Réaction iranienne après la décision européenne d’inclure le Hezbollah sur la liste des groupes terroristes

wikipedia-segall* La décision de l’Union européenne d’inclure la branche militaire du Hezbollah sur la liste noire des groupes terroristes fait fi du principe fondamental qui structure le Hezbollah : cette organisation chiite présente une seule et unique formation hiérarchique. Le Secrétaire général adjoint du Hezbollah, Naim Qassem, a d’ailleurs été très clair sur le sujet : « Il n’existe pas chez nous deux branches, l’une militaire et l’autre politique » a-t-il déclaré en octobre 2012. Qassem a expliqué que « tous les commandants et les membres du Hezbollah sont au service de la Résistance. Tous appliquent les décisions prises par le Secrétariat général, qu’il s’agisse du travail politique et parlementaire, du social ou des actions de djihad. »

* L’ambassadrice de l’Union européenne au Liban, Angelina Eichhorst, s’est empressée de rassurer les responsables du Hezbollah en affirmant que la dite décision n’affectera pas les bonnes relations avec « la branche civile ». Suite à un entretien avec un ministre du Hezbollah au sein du gouvernement libanais, elle a précisé que « l’aide financière de l’UE se poursuivra » et que le Hezbollah avait le droit de contester et même de saisir les tribunaux européens. L’ambassadrice européenne a enfin souligné que cette décision serait réévaluée tous les six mois.

* L’Iran a condamné la décision européenne en soulignant qu’elle ne servait pas les intérêts des Etats-Unis et d’Israël. Le nouveau président Hassan Rohani a souligné le rôle important du Hezbollah et de son chef, Hassan Nasrallah, dans « le combat du peuple palestinien contre Israël jusqu’au jour de la victoire ».

* Cette réaction prouve que le front syro-libanais forme une composante importante de la stratégie iranienne et de ses aspirations régionales. En effet, les ayatollahs estiment que le front syro-libanais et le combat contre l’Etat juif pourront modifier la donne géopolitique au Moyen-Orient en leur faveur.

Dans ce contexte, la décision de l’UE d’inclure l’aile militaire du Hezbollah sur la liste noire des groupes terroristes omet complètement que le Hezbollah est une organisation unitaire dirigée par un Secrétaire général, Hassan Nasrallah. C’est bien lui qui dirige l’ensemble des institutions politiques, civiles, militaires et sécuritaires, notamment le Conseil exécutif et le Conseil du Djihad. De fait, toute séparation entre “l’aile militaire” et “l’aile politique” est une fausse distinction qui n’existe pas dans la réalité, ni dans la structure du Hezbollah ni sur le terrain.

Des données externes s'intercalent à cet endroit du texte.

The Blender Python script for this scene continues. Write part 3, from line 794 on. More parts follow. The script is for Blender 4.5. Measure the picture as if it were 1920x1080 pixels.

Malgré la fausse distinction de l’Union européenne, il faut dire que le Hezbollah et l’Iran ont réagi durement. Ils voient dans cette décision une tentative européenne « désespérée » pour intervenir (à la demande des Etats-Unis et d’Israël) sur la scène politique libanaise et au sein des régimes arabes de la région. Nasrallah a déclaré que la décision de l’UE aiderait Israël à mener une opération militaire au Liban : « Cette décision offrira à Israël une “couverture légitime” pour une attaque éventuelle contre le Liban. » Selon Nasrallah, Israël pourra alors prétendre agir dans le cadre de la lutte internationale contre le terrorisme. Le chef chiite a mis en garde les Etats de l’UE en affirmant qu’ils porteront également la responsabilité de toute opération israélienne contre le Liban, contre le Hezbollah ou contre les bastions de la résistance dans le pays du Cèdre.

Le président iranien Rohani a lui aussi condamné la décision de l’UE en la qualifiant de « ridicule » et d’« hypocrite », au service des intérêts des Etats-Unis et d’Israël. Il a adressé un message de soutien à Nasrallah dans lequel il a fait l’éloge de « la résistance contre Israël » et a souligné le rôle clé du Hezbollah et de son dirigeant dans le combat contre l’Etat juif.

En conclusion, malgré la distinction faite par l’Union européenne entre l’aile politique et la branche militaire du Hezbollah, soulignons que les services de renseignement européens savent parfaitement que le Hezbollah est une organisation monolithique dirigée par Nasrallah et que celle-ci demeure religieusement et politiquement subordonnée au guide suprême de l’Iran, l’ayatollah Ali Khamenei.